How The Guardian redesigned its mobile site

The newspaper's Marcus Austin explains the pitfalls to avoid

Guardian Mobile

When The Guardian finally relaunched its mobile site a couple of months ago, it created quite a buzz.

Marcus Austin, the newspaper's mobile product manager, talked .net magazine through the project

.net: Why did it take so long for The Guardian to relaunch its mobile site?

Marcus Austin: For the last nine years people – normally people in the mobile industry – have pronounced that this was the "year of mobile". In 2008, The Guardian decided that it finally was the year of mobile.

The catalysts for this change were the iPhone and the unlimited mobile connections. The launch of the iPhone in '07 was a definite contributing factor: its simple UI and the ability to show good quality images made it a real door opener. Plus mobile internet packages like T-Mobile's Web 'n' Walk helped push the idea of a mobile internet into the public's mind.

.net: What devices and platforms are supported?

MA: The aim was to make work for all devices and all platforms. The idea was to give users the best experience we could. We wanted the lowest spec mobiles to be able to view the site, as well as smartphones, Sony PSPs, mobile internet devices, UMPCs (Ultra mobile PCs), MIDs (Mobile Internet Devices) and Eee PCs. When you enter, the site identifies the device you use from a database of thousands of devices and formats the screen correctly.

.net: How did you get involved in the project?

MA: I did a presentation on "why The Guardian needs to go mobile" to a couple of the directors in early 2008 and I was taken on in June 2008.
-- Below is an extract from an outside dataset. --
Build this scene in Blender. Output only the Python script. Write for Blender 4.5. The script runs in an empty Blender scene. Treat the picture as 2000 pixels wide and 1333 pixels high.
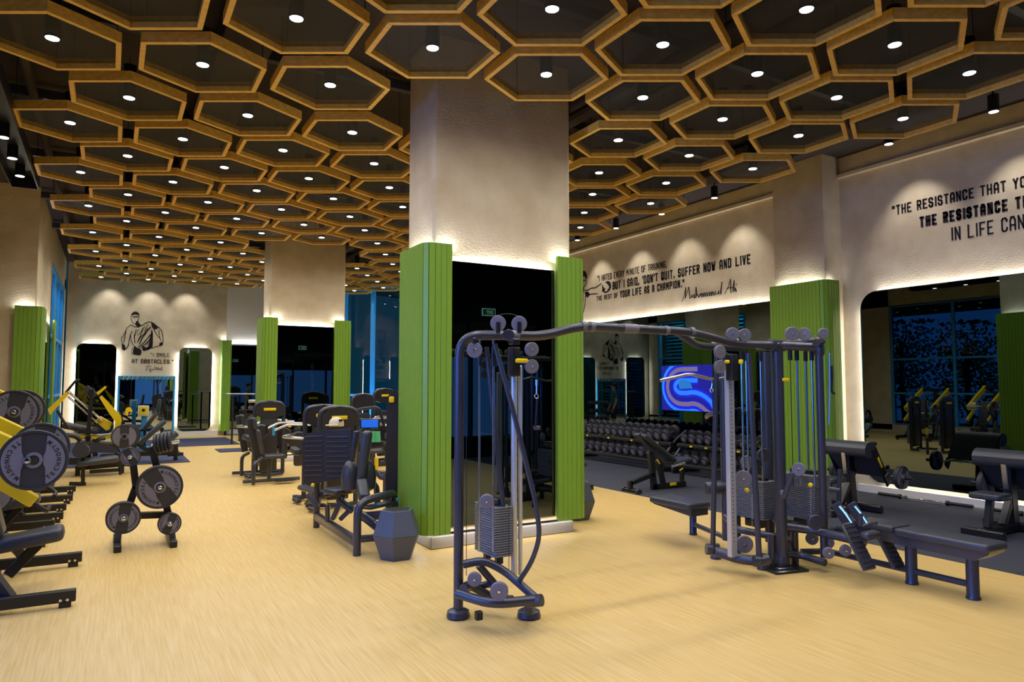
import bpy, bmesh, math, random
from mathutils import Vector, Matrix, Euler
random.seed(7)
sc = bpy.context.scene
COL = sc.collection
PI = math.pi
# ------------------------------------------------------------------ camera, light, exposure
CAMH = 1.7
YAW = math.radians(30); PITCH = math.atan(85.5/1360)
cd = bpy.data.cameras.new('camera'); cam = bpy.data.objects.new('camera', cd); COL.objects.link(cam)
cam.location = (0, 0, CAMH)
cam.rotation_euler = (PI/2 + PITCH, 0, -YAW)
cd.sensor_width = 36; cd.lens = 36*1360/2000; cd.clip_start = .05; cd.clip_end = 300
sc.camera = cam
sc.view_settings.view_transform = 'Standard'; sc.view_settings.look = 'None'
sc.view_settings.gamma = 1; sc.view_settings.use_curve_mapping = False
sc.view_settings.exposure = 0.12
sc.cycles.max_bounces = 9; sc.cycles.diffuse_bounces = 5; sc.cycles.glossy_bounces = 5
sc.cycles.transparent_max_bounces = 16; sc.cycles.transmission_bounces = 4
sc.cycles.sample_clamp_indirect = 4.0
sc.cycles.caustics_reflective = False; sc.cycles.caustics_refractive = False
W = bpy.data.worlds.new('sky'); sc.world = W; W.use_nodes = True
bg = W.node_tree.nodes['Background']; bg.inputs[0].default_value = (.02, .20, .34, 1); bg.inputs[1].default_value = .12
DOWN_W = 49.0      # each ceiling downlight, watts
WALL_W = 55.0      # wall washers
LED_W = 5.6        # LED strip, watts per metre
DAY_W = 42.0       # blue daylight per window bay
FW = Vector((math.sin(YAW)*math.cos(PITCH), math.cos(YAW)*math.cos(PITCH), math.sin(PITCH)))
RT = Vector((math.cos(YAW), -math.sin(YAW), 0)); UP = RT.cross(FW)
def at(px, py, d=None, x=None, y=None, z=None):
    """world point seen at a pixel of the 2000x1333 frame, at a depth or on a world plane"""
    r = FW*1360 + RT*(px-1000) + UP*(666.5-py)
    if d is not None: t = d/math.hypot(FW.x, FW.y)/1360*math.cos(PITCH); t = d/(r.dot(Vector((math.sin(YAW), math.cos(YAW), 0))))
    elif x is not None: t = x/r.x
    elif y is not None: t = y/r.y
    else: t = (z-CAMH)/r.z
    return Vector((0, 0, CAMH)) + r*t

# ------------------------------------------------------------------ materials
def srgb(h):
    c = [int(h[i:i+2], 16)/255 for i in (0, 2, 4)]
    return tuple(((v+.055)/1.055)**2.4 if v > .04045 else v/12.92 for v in c) + (1,)
def mat(name, col, rough=.5, metal=0, spec=.5, coat=0):
    m = bpy.data.materials.new(name); m.use_nodes = True
    p = m.node_tree.nodes['Principled BSDF']
    if isinstance(col, str): col = srgb(col)
    if len(col) == 3: col = tuple(col)+(1,)
    p.inputs['Base Color'].default_value = col; p.inputs['Roughness'].default_value = rough
    p.inputs['Metallic'].default_value = metal; p.inputs['Specular IOR Level'].default_value = spec
    p.inputs['Coat Weight'].default_value = coat
    m.diffuse_color = col
    return m
def nodes(m): return m.node_tree.nodes, m.node_tree.links, m.node_tree.nodes['Principled BSDF']
def bump(m, scale, strength, dist=.01, detail=4, stretch=None, kind='NOISE'):
    n, l, p = nodes(m)
    tc = n.new('ShaderNodeTexCoord'); mp = n.new('ShaderNodeMapping')
    if stretch: mp.inputs['Scale'].default_value = stretch
    t = n.new('ShaderNodeTexNoise' if kind == 'NOISE' else 'ShaderNodeTexVoronoi'); t.inputs['Scale'].default_value = scale
    if kind == 'NOISE': t.inputs['Detail'].default_value = detail
    b = n.new('ShaderNodeBump'); b.inputs['Strength'].default_value = strength; b.inputs['Distance'].default_value = dist
    l.new(tc.outputs['Object'], mp.inputs[0]); l.new(mp.outputs[0], t.inputs[0]); l.new(t.outputs[0], b.inputs['Height']); l.new(b.outputs[0], p.inputs['Normal'])
    return t, mp
def vary(m, c1, c2, scale, stretch=(1, 1, 1), detail=4, lo=.35, hi=.65, rough=None):
    n, l, p = nodes(m)
    tc = n.new('ShaderNodeTexCoord'); mp = n.new('ShaderNodeMapping'); mp.inputs['Scale'].default_value = stretch
    t = n.new('ShaderNodeTexNoise'); t.inputs['Scale'].default_value = scale; t.inputs['Detail'].default_value = detail
    r = n.new('ShaderNodeValToRGB'); r.color_ramp.elements[0].position = lo; r.color_ramp.elements[1].position = hi
    r.color_ramp.elements[0].color = srgb(c1); r.color_ramp.elements[1].color = srgb(c2)
    l.new(tc.outputs['Object'], mp.inputs[0]); l.new(mp.outputs[0], t.inputs[0]); l.new(t.outputs[0], r.inputs[0]); l.new(r.outputs[0], p.inputs['Base Color'])
    return t, r, mp
def emis(name, col, s):
    m = mat(name, (0, 0, 0), .6); n, l, p = nodes(m)
    p.inputs['Emission Color'].default_value = srgb(col) if isinstance(col, str) else col; p.inputs['Emission Strength'].default_value = s
    m.cycles.emission_sampling = 'NONE'
    return m
M = {}
M['plaster'] = mat('plaster', 'c2b6a9', .85, spec=.2); vary(M['plaster'], 'c8b696', 'dacbae', 3.0, (1, 1, 1), 8, .3, .7); bump(M['plaster'], 26, .5, .014, 9, (1, 1, 2.2))
M['white'] = mat('white_paint', 'dcd6cc', .7)
M['green'] = mat('green_panel', '7aa232', .36); 
M['wood'] = mat('light_oak', 'b98a4a', .45); vary(M['wood'], 'd8a746', 'ebbf60', 3, (2, 10, 10), 3)
M['ceil'] = mat('ceiling_black', '4a4341', .9, spec=.1); M['dark'] = mat('outdoor_dark', '1c1f24', .9, spec=.1)
M['blackmetal'] = mat('black_metal', '15151a', .38, 0, .5)
M['charcoal'] = mat('charcoal_metal', '41424d', .3, .3, .5)
M['frame'] = mat('anthracite_tube', '3d3e49', .28, .3, .6); M['pulley'] = mat('pulley_grey', '6d6b74', .45); M['alu'] = mat('anodised_column', 'c9cdd8', .35, .55)
M['shroud'] = mat('shroud_plastic', '27262b', .42)
M['yellow'] = mat('yellow_paint', 'e9c81c', .35)
M['badge'] = mat('yellow_badge', 'f0d000', .5)
M['chrome'] = mat('chrome', 'd8d8dc', .12, 1)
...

.net: What was your mobile strategy?

MA: User experience was key, and part of that was the desire to provide as full a version of The Guardian as we could. The perception for most users is that a mobile site is just the main site but on a smaller screen, and we wanted that to be the case.

We also wanted the user to be able to read an article from the newspaper, and the main site, at breakfast or at work, and to be able to continue to read that article on their mobile on the train on the way to work or in the coffee shop at lunchtime. The Guardian mobile site accesses data from over 60 sections of the full site, and we're doing some work to expand that range even further.

.net: Who helped you create the site? Why did you choose Bluestar Mobile to build it?

MA: We chose Bluestar Mobile because of their pedigree of mobile site building and because they were experts in using the MobileIQ Fabric portal, which underpins the mobile site. MobileIQ's platform is incredibly powerful and enabled us to build the site in a tenth of the time.

.net: What were the main challenges?

MA: Time. We had two and half months to build the site and get hundreds of thousands of pages of information onto a micro-miniature piece of screen real estate. The final challenge was managing expectations. Mobile site building is all about compromises: you'll never get complete buy-in from everyone. We all have mobile phones and we're all experts in what we think a mobile site should provide.

.net: How is the site funded? What did you do in terms of advertising on the site?

MA: The site is advertising funded. We have sponsored sections: the football scores and fixtures results section is sponsored by William Hill, and we serve banner ads to the site through 4Th Screen. We also have Google AdSense on each page.

.net: What's next for mobile and The Guardian?

MA: I think we all have a lot to learn about how we work with touchscreen devices and small screens. We're all very familiar with building for broadband and big screens with keyboards and mice, but the mobile world is still uncharted territory. I see there being very close parallels to the way the internet took off: in mobile we're still back in the late '90s.

We have early adopters, who understand the limitations of the mobile internet using the mobile equivalent of 56K modems, and what we're waiting for is the ISPs – in mobile's case it's the network operators – to give us simple to use, broadband connection, for a fixed monthly cost.

We're also looking for an everyman device: while the iPhone is an excellent product it's in no way a mass-market device. Devices like the INQ from Three and the just-announced ZTE Vairy touch handset from T-Mobile UK are potential devices to fill that slot.